Mais sa personnalité pose question, parce qu’il est entièrement fait d’immenses contrastes.

Au Mimile, mauvais garçon, qui fréquente les truands, les filles soumises, se superpose l’image de celui que les Parodiens qui l’ont bien connu, ne nomment jamais que « Monsieur Emile », avec un infini respect, louant un homme discret, courtois, aimable, toujours très élégant.

Au cancre de l’école de Digoin se substitue le trentenaire illettré qui apprend à lire, écrire et compter tout seul et qui parviendra même à parler couramment l’espagnol et le chinois.

L’enfant misérable qui n’a reçu aucune éducation devient amateur de whisky et de caviar, sachant parfaitement se tenir à table, maîtrisant codes et protocoles

L’enfant misérable qui est prêt à tout – allant jusqu’à tuer ses meilleurs amis – pour de l’argent alors même qu’il est à l’abri du besoin, peut se montrer d’une générosité extrême dans certains cas.

En effet, il a déboursé sans compter pour faire soigner sa sœur Jeanne, devenue sourde après le bombardement de Toulon.
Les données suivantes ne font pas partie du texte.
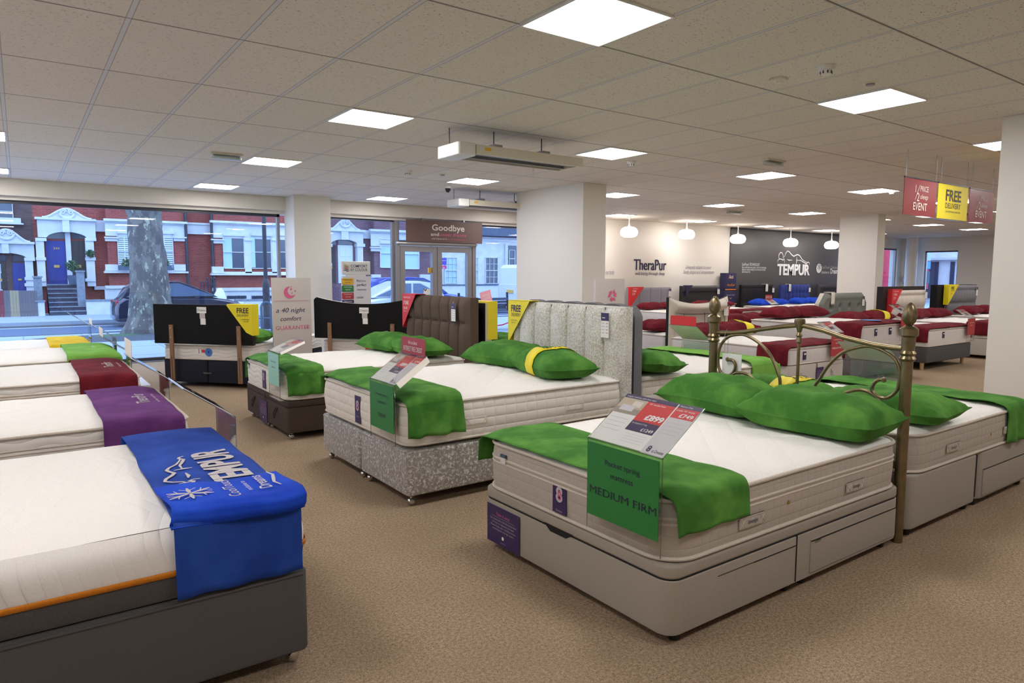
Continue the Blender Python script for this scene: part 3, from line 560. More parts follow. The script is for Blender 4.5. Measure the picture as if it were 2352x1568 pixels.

Il donne 100 mille francs à un ami, insolvable, auquel on est sur le point de retirer l’enfant, afin qu’il puisse en conserver la garde).

Ce tueur de sang-froid commet des crimes atroces : il revient tirer une dernière balle dans la bouche de Polledri qu’il accuse de l’avoir doublé, pour être certain que s’il n’est que blessé, la langue coupée, il ne pourra pas parler. Il ne supporte pas de voir souffrir les animaux. Un jour, dans la Creuse, voyant un paysan qui ne parvient pas à égorger un cochon proprement, il tue le cochon et se met en colère en disant « Mais ce boucher est un assassin ! »

Etrange Emile Buisson, il n’a pas fini de livrer ses mystères … C’est à chacun de se faire une idée sur celui qui en montant à l’échafaud, le 28 février 1956, déclare à son bourreau, d’une voix douce et avec élégance : « Faites votre devoir, monsieur, la société sera contente de vous ».

En 1975, Jean-Louis Trintignant a incarné ce gangster dans le film de Jacques Deray, Flic Story.

 

Très belle conférence, qui a valu moult félicitations à Albine Novarino.